En situant son roman à New-York en 1910 Jeanne Benameur traite d’une manière originale le thème de l’immigration, comme un symbole de force et d’espérance. Ceux qui attendent sur Ellis Island portent leur fardeau de souffrance et d’humiliation, reliés encore à cette vie qu’ils ont abandonnée, angoissés de leur devenir. Cependant, en un jour et une nuit, sur cette terre nouvelle, ces migrants trouvent l’énergie nécessaire à se réinventer. Ils « dérangent le monde » ancien, bouleversent l’existence des américains, car « la vie ne doit pas s’endormir trop longtemps » ; le manque est nécessaire pour réussir. En faisant bouger les lignes des routines ils ouvrent ceux qui les accueillent au monde nouveau qu’ensemble ils vont construire. La narration illustre cette dynamique ; le récit chronologique et linéaire du début devient alternatif au fil des interactions entre les personnages, scandé par le « nous », le choeur des émigrés, frères humains dans la même aventure.
Ils sont partis, certains pour fuir misère et malheur, d’autres par choix, tous fascinés par l’Amérique. « Tarder c’est renoncer » à la liberté que leur promet le nouveau monde, à l’espérance d’une vie meilleure. Donato le comédien et sa fille Emilia ont quitté Vicence « par envie, par choix », laissant là-bas au cimetière, Grazia, l’épouse et la mère. L’Énéide inspire leur long voyage. Le père protège sa fille « au caractère ferme, au cœur violent », déterminée à vivre sa vie de peintre sans époux ni contrainte. Des liens se tissent au fil des rencontres : Emilia se rapproche d’Esther Agakian , l’arménienne seule survivante de sa famille décimée par le génocide. Elle rencontre Gabor, le bohémien « éternel migrant » joueur de violon. Leur étreinte fougueuse et sensuelle, dans « la joie sauvage du corps sans frein » les révèle à eux-mêmes. Pour tous ces émigrés, cette nuit est fondatrice : c’est l’interface entre passé et avenir, le temps suspendu où, dans la fraternité, chacun trouve la force pour se reconstruire. Seule la langue les rattache encore à la patrie perdue car « la langue dure, elle continue à réunir ». « Une langue est plus sûre qu’une maison. Rien ne peut la détruire ». La violence de l’accueil les blesse.

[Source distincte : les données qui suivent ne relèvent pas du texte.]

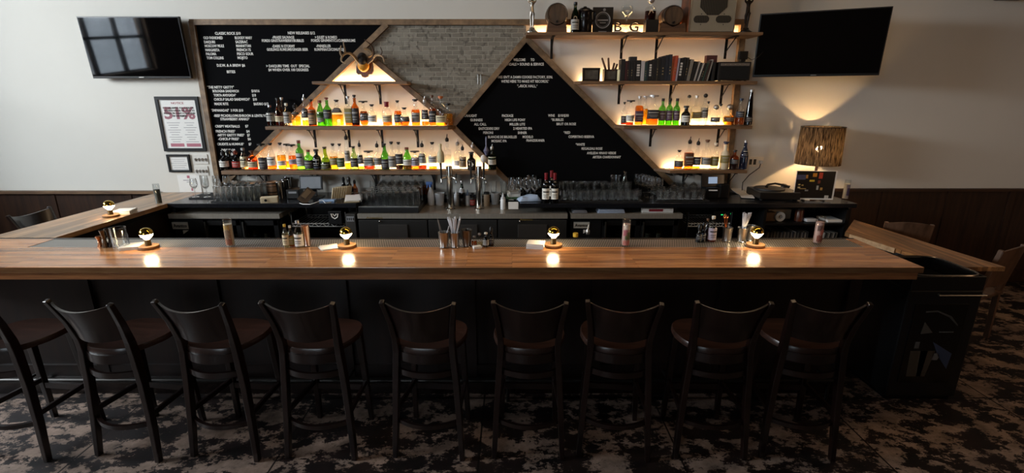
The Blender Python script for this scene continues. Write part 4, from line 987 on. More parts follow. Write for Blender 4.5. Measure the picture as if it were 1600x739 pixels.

On restreint déjà l’immigration — « L’Amérique commençait à fermer les bras, elle avait ce qu’il lui fallait ». Dans « la crainte des fous et des anarchistes », marqués comme du bétail », on n’épargne pas l’humiliation des « tests infamants » à ces « miséreux invendables ».
Mais un jeune étudiant en droit passionné de photographie, Andrew Jonsson, s’intéresse aux émigrés. Lui-même descendant de migrants islandais cherche à comprendre l’exil de ses ancêtres dont son père jamais ne souffle mot. « Sa vie lui manque » et il n’ose avouer à sa mère son désintérêt pour l’entreprise familiale. La nuit, pour lui aussi, sera révélatrice. Amoureux d’Emilia il trouvera la « vaillance » de s’opposer aux projets maternels en prenant la défense des émigrés : « Il y a parmi eux des artistes, des professeurs, des scientifiques. Ils valent beaucoup mieux que notre compassion. C’est de notre respect qu’ils ont besoin ».
Tels un bienfaisant tsunami, les émigrés portent le vent de renouveau dont l’Amérique a besoin pour se transformer et embrasser le jeune XXe siècle. De son écriture sensible et sensuelle, J. Benameur sait redonner sa puissance à cette aventure migratoire. Cent ans après, « ceux qui partent » partagent le même rêve, mais aucun nouveau monde ne naîtra , hélas, de leur exil.
• Jeanne Benameur : Ceux qui partent. Actes Sud, 2019, 326 pages.